Back to the Wandering Jupiter - so... I can see a body like Jupiter having its orbit changed by interacting with another body - but my very limited knowledge of the mechanics involved suggests that the orbital change would happen once and then the other body gets flung from the system or into the sun. 

With the friction idea - again driving through a dust cloud and having bazillions of dust-planetesimal sized interactions could be an answer, but trying to guesstimate why - in that scenario - Jupiter would have a largely stable orbit while all the dust particles would have to have nearly perpendicular elliptical orbits doesnt make a lot of sense.  The planets we have all are pretty similar in that their orbits are stable and in the same direction - an easy projection then is that the proto disk material also orbited the sun in a similar way... With the 'clearing the orbit' period resulting in the heavy bombardment - but even then - is there enough material to pull proto Jupiter inward and then have tidal forces send it back within the lifetime of the solar system? 

I believe the idea is that as Jupiter gained mass it gained mass from material that wasn't quite in orbit around the proto-sun - the gas was still capable of supporting itself against gravity to some extent due to its own internal kinetic energy.
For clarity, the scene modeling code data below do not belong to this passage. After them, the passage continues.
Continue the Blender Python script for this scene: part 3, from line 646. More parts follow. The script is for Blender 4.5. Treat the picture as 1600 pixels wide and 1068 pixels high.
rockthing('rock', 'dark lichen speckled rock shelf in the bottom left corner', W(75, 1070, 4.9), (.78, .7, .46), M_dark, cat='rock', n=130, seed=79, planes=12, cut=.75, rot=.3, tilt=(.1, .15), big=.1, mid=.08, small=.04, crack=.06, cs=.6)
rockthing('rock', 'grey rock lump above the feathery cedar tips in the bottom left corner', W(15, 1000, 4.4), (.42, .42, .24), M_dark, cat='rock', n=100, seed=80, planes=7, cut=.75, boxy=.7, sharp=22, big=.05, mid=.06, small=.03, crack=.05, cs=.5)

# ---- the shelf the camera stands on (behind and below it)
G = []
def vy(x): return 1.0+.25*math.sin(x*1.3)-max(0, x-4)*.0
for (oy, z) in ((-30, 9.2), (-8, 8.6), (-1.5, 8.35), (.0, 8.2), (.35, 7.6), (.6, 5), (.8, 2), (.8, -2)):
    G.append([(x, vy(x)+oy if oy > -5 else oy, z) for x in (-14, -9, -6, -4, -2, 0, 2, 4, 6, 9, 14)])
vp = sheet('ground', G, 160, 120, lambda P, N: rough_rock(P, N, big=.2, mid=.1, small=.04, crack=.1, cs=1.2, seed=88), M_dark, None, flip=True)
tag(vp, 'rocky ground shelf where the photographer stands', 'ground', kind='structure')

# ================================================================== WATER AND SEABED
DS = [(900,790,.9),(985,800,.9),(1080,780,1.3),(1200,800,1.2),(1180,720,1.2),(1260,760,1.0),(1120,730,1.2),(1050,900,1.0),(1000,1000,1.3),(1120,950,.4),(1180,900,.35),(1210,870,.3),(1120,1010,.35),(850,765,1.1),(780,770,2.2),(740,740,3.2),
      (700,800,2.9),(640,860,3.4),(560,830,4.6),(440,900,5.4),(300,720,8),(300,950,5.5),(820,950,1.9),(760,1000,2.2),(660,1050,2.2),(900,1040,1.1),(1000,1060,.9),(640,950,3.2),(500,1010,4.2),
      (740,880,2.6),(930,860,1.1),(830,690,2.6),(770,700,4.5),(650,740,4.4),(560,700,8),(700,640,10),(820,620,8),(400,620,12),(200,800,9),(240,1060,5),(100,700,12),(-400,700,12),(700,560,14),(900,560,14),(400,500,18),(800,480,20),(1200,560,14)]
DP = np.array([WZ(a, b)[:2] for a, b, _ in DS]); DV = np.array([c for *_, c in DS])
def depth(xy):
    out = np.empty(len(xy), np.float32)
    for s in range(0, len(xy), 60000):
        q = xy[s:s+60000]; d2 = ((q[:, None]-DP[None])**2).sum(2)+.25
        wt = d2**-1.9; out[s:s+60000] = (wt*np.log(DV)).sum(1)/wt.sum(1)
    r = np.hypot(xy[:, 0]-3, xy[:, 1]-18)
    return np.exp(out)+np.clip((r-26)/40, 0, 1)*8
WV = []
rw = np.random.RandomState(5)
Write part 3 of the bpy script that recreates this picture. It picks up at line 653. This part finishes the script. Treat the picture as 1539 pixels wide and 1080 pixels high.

Then the average angular momentum after each collision is not high enough to maintain the current orbit, so Jupiter falls toward the proto-sun, experiencing a kind of "drag". Keep in mind that Jupiter wasn't at its current mass, it gained mass throughout the entire process. Some of the material it collided with was captured and some wasn't. This is also part of the explanation for why the asteroid belt has so little mass (getting kicked out or getting absorbed by Jupiter), and even related to Mars having less mass than what might be expected. So there's enough material - much of it is in Jupiter today.

The Sun was likely rotating faster billions of years ago - and since Jupiter was closer the tides would have been stronger. So it could potentially bring Jupiter to its current orbit. The tidal acceleration affect would have been stronger initially since Jupiter would have been closer and the Sun would have been rotating faster. Though I suspect this may not be entirely enough - some gravitational effect from Saturn likely also factors in.

It's also possible that Jupiter didn't migrate that far into the inner solar system, instead reaching an equilibrium point where the drag was much lower.